Tuesday, April 20, 2010

Art and Assumptions in Childhood

I, like many, found the levels of differentiation very interesting, as general concepts are broken down into specifics. So, early child art is concerned with generalities (simple structural features) that become slowly more representational. I thought the way Arnheim proved this point was fairly ingenious: we know that children draw what they see, but we know that children see much more than they draw. They are clearly able to recognize faces and people from an incredibly early age, but a drawing of "dad" looks surprisingly like "mom" who looks quite a lot like "sister." Thus we must acknowledge that there is a simplified representation going on that is not imitation but invention (of both the final product and the tool by which to represent this simplified version of real life).

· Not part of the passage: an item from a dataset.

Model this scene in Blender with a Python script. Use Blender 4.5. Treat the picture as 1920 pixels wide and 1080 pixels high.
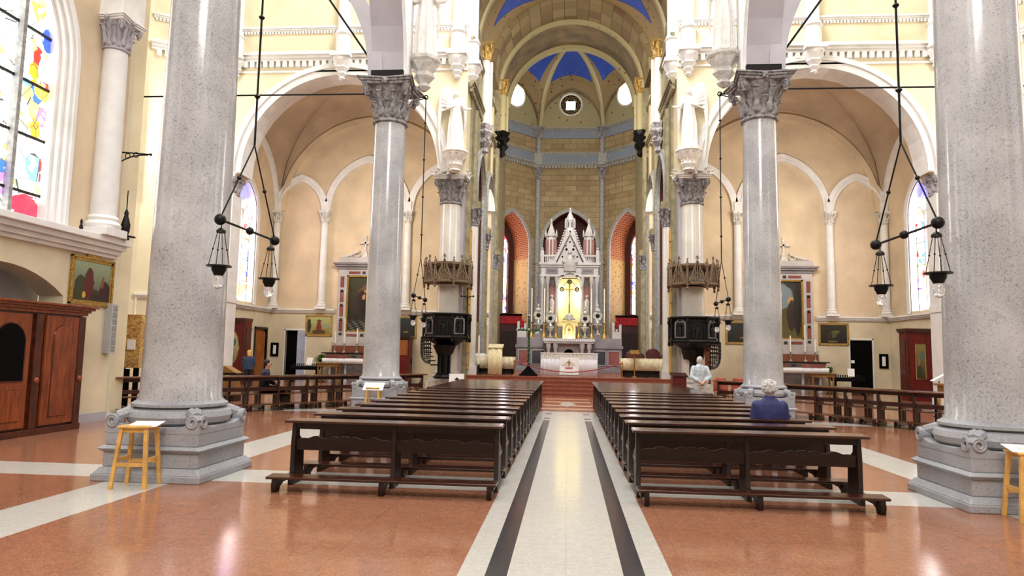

As others have also pointed out, the discussion of "tadpole" drawings shed a lot of light onto our adult assumptions about what is "present" and what is "missing" from a drawing. Having read some literature on the psychoanalytic interpretation of children's drawings (which Arnheim briefly touches on), adults are very concerned with what is present/absent in a child's drawing, and also with what sizes the objects present are. Arnheim does an excellent job of explaining some of the constraints on child art that explain some of their drawing tendencies. For example, the fact that children's perceptual identity does not rely much on size, so size does not really factor into their drawings. Size can designate importance, but more often shows a relationship between things.

I was also amused (and surprised) to think about the enduring impossibility of the child house design that places the figure within a (2D) house so he can be seen. This is problematic when we expand the scene to 3D, where the house is then required to have no front wall in order to be able to see inside to the figure. I had not thought of this, just going along with the magic assumption that you can see through walls. Arnheim identifies this structure at work in even some of the most famous pieces by Durer and Altdorfer where "the Holy Family is housed in a building without front walls, camouflaged unconvincingly as a broken-down ruin" (p. 201). Some tendencies clearly don't disappear after childhood.